:: RECORDS FOR PROCESSING

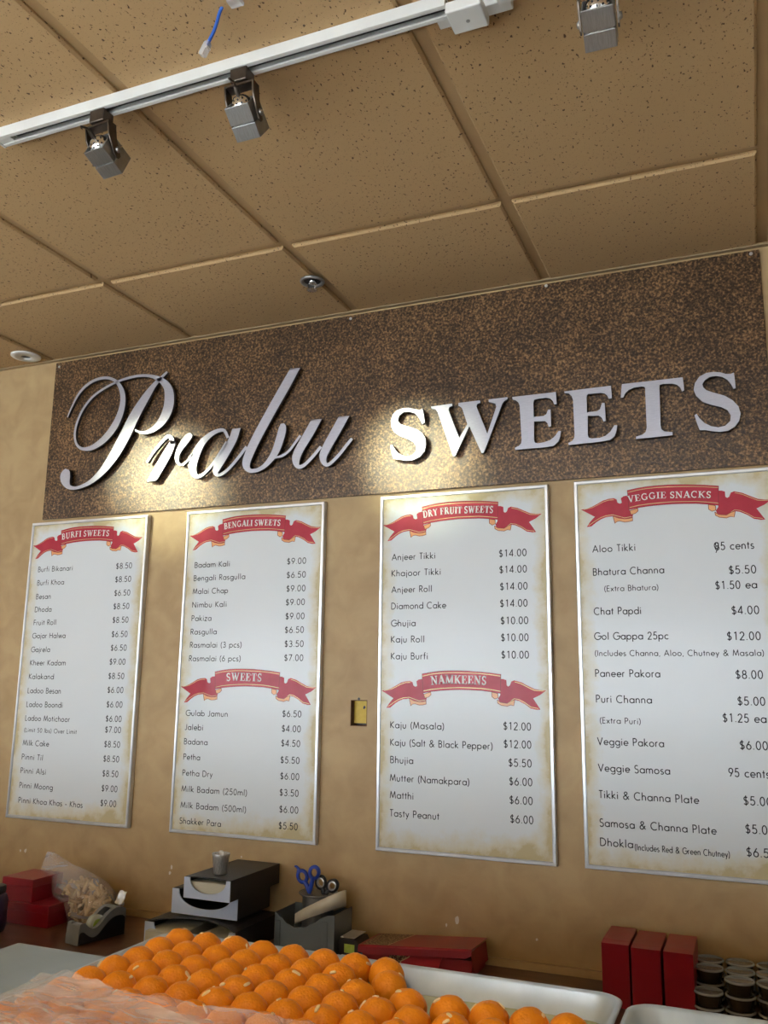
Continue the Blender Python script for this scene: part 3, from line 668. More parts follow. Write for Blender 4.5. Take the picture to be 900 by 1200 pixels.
rows2 = [(n, a, c, y, p, e-62, (e, q)) for n, a, c, y, p, e, q in [
 ('Badam Kali',104,217,252,'$9.00',461,237),('Bengali Rasgulla',101,266,294,'$6.50',460,281),('Malai Chap',98,211,336,'$9.00',459,325),('Nimbu Kali',96,207,379,'$9.00',457,369),
 ('Pakiza',94,158,422,'$9.00',456,414),('Rasgulla',91,175,465,'$6.50',454,458),('Rasmalai (3 pcs)',89,255,507,'$3.50',453,503),('Rasmalai (6 pcs)',86,252,550,'$7.00',452,548),
 ('Gulab Jamun',76,211,724,'$6.50',446,728),('Jalebi',73,132,769,'$4.00',444,776),('Badana',70,146,815,'$4.50',442,823),('Petha',68,122,864,'$5.50',440,877),
 ('Petha Dry',65,162,915,'$6.00',439,929),('Milk Badam (250ml)',62,273,966,'$3.50',437,982),('Milk Badam (500ml)',59,270,1018,'$6.00',436,1036),('Shakker Para',56,189,1068,'$5.50',434,1089)]]
rows3 = [(n, a, c, y, p, e-(82 if len(p) > 5 else 69), (e, q)) for n, a, c, y, p, e, q in [
 ('Anjeer Tikki',98,226,258,'$14.00',493,243),('Khajoor Tikki',97,242,305,'$14.00',494,291),('Anjeer Roll',97,216,353,'$14.00',496,341),('Diamond Cake',96,257,401,'$14.00',496,391),
 ('Ghujia',96,168,451,'$10.00',498,442),('Kaju Roll',95,194,498,'$10.00',499,492),('Kaju Burfi',95,204,547,'$10.00',500,543),
 ('Kaju (Masala)',93,252,748,'$12.00',506,754),('Kaju (Salt & Black Pepper)',93,394,799,'$12.00',507,807),('Bhujia',93,161,850,'$5.50',508,862),
 ('Mutter (Namakpara)',92,326,903,'$6.00',510,917),('Matthi',92,162,953,'$6.00',511,972),('Tasty Peanut',92,237,1006,'$6.00',513,1028)]]
rows4 = [(n, a, c, y, p, s, (e, q)) for n, a, c, y, p, s, e, q in [
 ('Aloo Tikki',100,215,257,'85 cents',424,529,245),('Bhatura Channa',101,291,318,'$5.50',461,535,310),('(Extra Bhatura)',131,276,362,'$1.50 ea',425,537,350),
 ('Chat Papdi',104,230,422,'$4.00',468,543,418),('Gol Gappa 25pc',105,302,488,'$12.00',456,547,487),('(Includes Channa, Aloo, Chutney & Masala)',106,556,533,'',0,0,0),
 ('Paneer Pakora',107,280,586,'$8.00',479,553,590),('Puri Channa',109,258,654,'$5.00',484,559,661),('(Extra Puri)',119,229,711,'$1.25 ea',445,562,707),
 ('Veggie Pakora',113,290,766,'$6.00',490,566,779),('Veggie Samosa',115,306,836,'95 cents',461,571,854),('Tikki & Channa Plate',117,382,907,'$5.00',500,577,928),
 ('Samosa & Channa Plate',119,428,982,'$5.00',505,583,1004),('Dhokla',120,208,1033,'$6.50',508,588,1066),('(Includes Red & Green Chutney)',212,464,1047,'',0,0,0)]]
c3 = 3.75
board(-1.784, 2.103, (2.86, 0, 580), 'Burfi Sweets menu board, leftmost of the four framed boards', rows1, [((38.9, 639.5), (167.3, 629.3), 'BURFI SWEETS', .270, .705, .044)], .0172)
board(-1.127, 2.103, (2.729, 190, 570), 'Bengali Sweets menu board with a second ribbon reading SWEETS', rows2,
      [((222.2, 627.9), (376.1, 617.6), 'BENGALI SWEETS', .275, .705, .041), ((212, 804.5), (370.7, 805.6), 'SWEETS', .350, .612, .050)], .0168)
board(-.441, 2.104, (2.5, 420, 550), 'Dry Fruit Sweets and Namkeens menu board, beside the yellow electrical box', rows3,
      [((448.8, 615.5), (634.7, 602.1), 'DRY FRUIT SWEETS', .268, .710, .043), ((447.2, 809.2), (640, 809.2), 'NAMKEENS', .318, .655, .050)], .0178)
bt = board(.1315, 2.106, (2.264, 650, 530), 'Veggie Snacks menu board, rightmost and cut by the picture edge', rows4,
      [((680.8, 597.3), (904, 585.5), 'VEGGIE SNACKS', .262, .702, .037)], .0182)
mb = MB(); p = at(650+430/2.264, 530+252/2.264, 1, YF)
sans(mb, '9', p.x-.007, p.x+.006, p.z-.014, .026, YF-.0007, .09); face_front(mb.build('overwritten_digit', M['ink'], bt, recalc=False))

# ------------------------------------------------------------------ electrical box in its cut-out
t = thing('electrical_box', 'open yellow electrical box in a ragged hole between two menu boards', 'electrical box', (-.506, .02, HZ0))
b = MB(); e = .0004
b.box(HX0+e, HX0+.0025, .001, .05, HZ0+e, HZ1-e); b.box(HX0+.0025, HX1-e, .001, .05, HZ1-.0025, HZ1-e); b.box(HX0+.0025, HX1-e, .001, .05, HZ0+e, HZ0+.0025); b.box(HX1-.0025, HX1-e, .001, .05, HZ0+.0025, HZ1-.0025)
b.build('box_side', M['hole'], t)
b = MB(); b.box(HX0+.004, HX1-.0026, .018, .024, HZ0+.008, HZ1-.0026); b.build('box_plate', M['yellow'], t)
b = MB(); b.box(HX0+.0026, HX1-.0026, .040, .046, HZ0+.0026, HZ1-.0026); b.build('box_back', M['black'], t)
p = at(427, 829, 1, .0178); b = MB()
b.poly_y([(p.x+.0045*random.uniform(.6, 1.1)*math.cos(i*PI/5), p.z+.0052*random.uniform(.6, 1.1)*math.sin(i*PI/5)) for i in range(10)], .0178, .0179); b.build('screw_hole', M['black'], t)
p = at(420.5, 819, 1, -.0008); b = MB()
b.poly_y([(p.x+.004*math.cos(i*PI/5), p.z+.004*math.sin(i*PI/5)) for i in range(10)], -.0006, -.0003); b.build('screw_notch', M['black'], t)

# ------------------------------------------------------------------ track lighting
TY0, TY1, TZ0, TZ1 = -1.138, -1.104, 2.690, 2.7140
tx0 = at(-3, 165, 2, TZ0).x
t = thing('light_track', 'white lighting track fixed under the tan tiled ceiling', 'lighting track', (-.4, -1.12, TZ0))
b = MB(); wv = .0095
b.box(tx0, .14, TY0, TY0+wv, TZ0, TZ1); b.box(tx0, .14, TY1-wv, TY1, TZ0, TZ1); b.box(tx0, .14, TY0+wv, TY1-wv, TZ1-.006, TZ1); b.box(.225, .9, TY0, TY1, TZ0, TZ1)
b.build('rail', M['track'], t, .001)
MB().box(tx0+.04, .14, TY0+wv+.0005, TY1-wv-.0005, TZ0+.010, TZ0+.017).build('groove', M['slot'], t)
b = MB(); b.box(tx0+.03, .14, TY1-wv-.0022, TY1-wv-.0002, TZ0+.001, TZ0+.009); b.box(tx0+.03, .14, TY0+wv+.0002, TY0+wv+.0014, TZ0+.002, TZ0+.009); b.build('conductor_lip', M['alu'], t)
b = MB(); b.box(tx0-.006, tx0-.0002, TY0-.001, TY1+.001, TZ0-.001, TZ1); b.box(tx0, tx0+.035, TY0+wv, TY1-wv, TZ0+.0005, TZ0+.012); b.build('end_cap', M['track'], t, .001)
cn = thing('track_feed', 'white power feed box clipped over the lighting track', 'track connector', (.18, -1.11, TZ0))
b = MB(); b.box(.142, .205, TY0-.006, TY1+.016, TZ0-.022, TZ0-.0006); b.build('cover', M['track'], cn, .003)
b = MB(); b.box(.112, .245, TY1+.0006, TY1+.026, TZ0+.006, TZ1-.0005); b.build('canopy_plate', M['track'], cn, .002)
b = MB(); b.lathe(.174, (TY0+TY1)/2+.008, [(.0035, TZ0-.0228), (.0035, TZ0-.0215)], 12, True, True); b.build('screw', M['nickel'], cn)
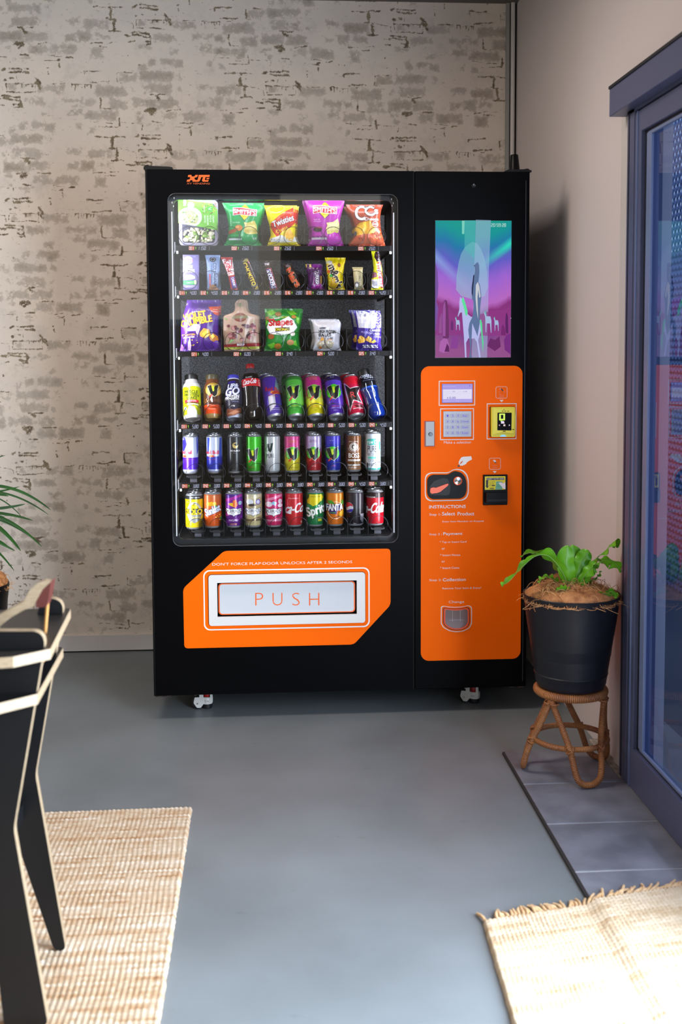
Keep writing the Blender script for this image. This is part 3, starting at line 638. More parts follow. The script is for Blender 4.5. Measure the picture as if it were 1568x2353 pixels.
# advertising screen: a night landscape under curtains of light
sc_ = part('advert_screen', MB().box(1.0020,1.2735,-.0005,.001,1.2800,1.7610,mat('screen_bezel',(4,4,6),.3)), rd)
sm = bpy.data.materials.new('screen_sky_picture'); sm.use_nodes = True; q = sm.node_tree; pb = q.nodes['Principled BSDF']; pb.inputs['Base Color'].default_value = (.01,.01,.01,1); pb.inputs['Roughness'].default_value = .5; pb.inputs['Specular IOR Level'].default_value = .08
tc = q.nodes.new('ShaderNodeTexCoord'); sx_ = q.nodes.new('ShaderNodeSeparateXYZ'); q.links.new(tc.outputs['Object'], sx_.inputs[0])
def mm(op, *a, clamp=False):
    n_ = q.nodes.new('ShaderNodeMath'); n_.operation = op; n_.use_clamp = clamp
    for i, v in enumerate(a):
        if isinstance(v, (int,float)): n_.inputs[i].default_value = v
        else: q.links.new(v, n_.inputs[i])
    return n_.outputs[0]
uu = mm('DIVIDE', mm('SUBTRACT', sx_.outputs[0], 1.002), .2715); vv = mm('DIVIDE', mm('SUBTRACT', sx_.outputs[2], 1.28), .481)
rp = q.nodes.new('ShaderNodeValToRGB'); e = rp.color_ramp.elements; e[0].position = 0; e[0].color = rgb((150,78,140)); e[1].position = 1; e[1].color = rgb((10,160,138))
for p_, c_ in ((.12,(128,62,138)),(.30,(138,44,124)),(.36,(186,104,196)),(.50,(160,100,212)),(.62,(96,92,200)),(.76,(24,118,172)),(.86,(0,150,152))):
    x_ = e.new(p_); x_.color = rgb(c_)
nz_ = q.nodes.new('ShaderNodeTexNoise'); nz_.inputs['Scale'].default_value = 9; nz_.inputs['Detail'].default_value = 3; mp = q.nodes.new('ShaderNodeMapping'); mp.inputs['Scale'].default_value = (2.2,1,1); q.links.new(tc.outputs['Object'], mp.inputs[0]); q.links.new(mp.outputs[0], nz_.inputs['Vector'])
side = mm('MULTIPLY', mm('ABSOLUTE', mm('SUBTRACT', uu, .52)), -.22)
q.links.new(mm('ADD', mm('ADD', vv, side), mm('MULTIPLY', mm('SUBTRACT', nz_.outputs['Fac'], .5), .10)), rp.inputs[0])
# slanting curtains of light
ray_ = mm('SUBTRACT', mm('SUBTRACT', vv, .42), mm('MULTIPLY', uu, .42)); ray_ = mm('ABSOLUTE', ray_); ray_ = mm('SUBTRACT', 1, mm('MULTIPLY', ray_, 18), clamp=True); ray_ = mm('MULTIPLY', ray_, mm('MULTIPLY', mm('SUBTRACT', uu, .55), 2.5, clamp=True), clamp=True)
ray2 = mm('SUBTRACT', mm('ADD', vv, mm('MULTIPLY', uu, .55)), .74); ray2 = mm('SUBTRACT', 1, mm('MULTIPLY', mm('ABSOLUTE', ray2), 14), clamp=True); ray2 = mm('MULTIPLY', ray2, mm('MULTIPLY', mm('SUBTRACT', .5, uu), 2.0, clamp=True), clamp=True)
mxa = q.nodes.new('ShaderNodeMix'); mxa.data_type = 'RGBA'; q.links.new(ray_, mxa.inputs[0]); q.links.new(rp.outputs[0], mxa.inputs[6]); mxa.inputs[7].default_value = rgb((40,220,190))
mxb = q.nodes.new('ShaderNodeMix'); mxb.data_type = 'RGBA'; q.links.new(mm('MULTIPLY', ray2, .6), mxb.inputs[0]); q.links.new(mxa.outputs[2], mxb.inputs[6]); mxb.inputs[7].default_value = rgb((150,190,240))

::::

### INSTRUCTIONS FOR THE TASK:
Each line holding the word "follow" counts once; report the total and nothing else.

### WRITTEN RESPONSE:
2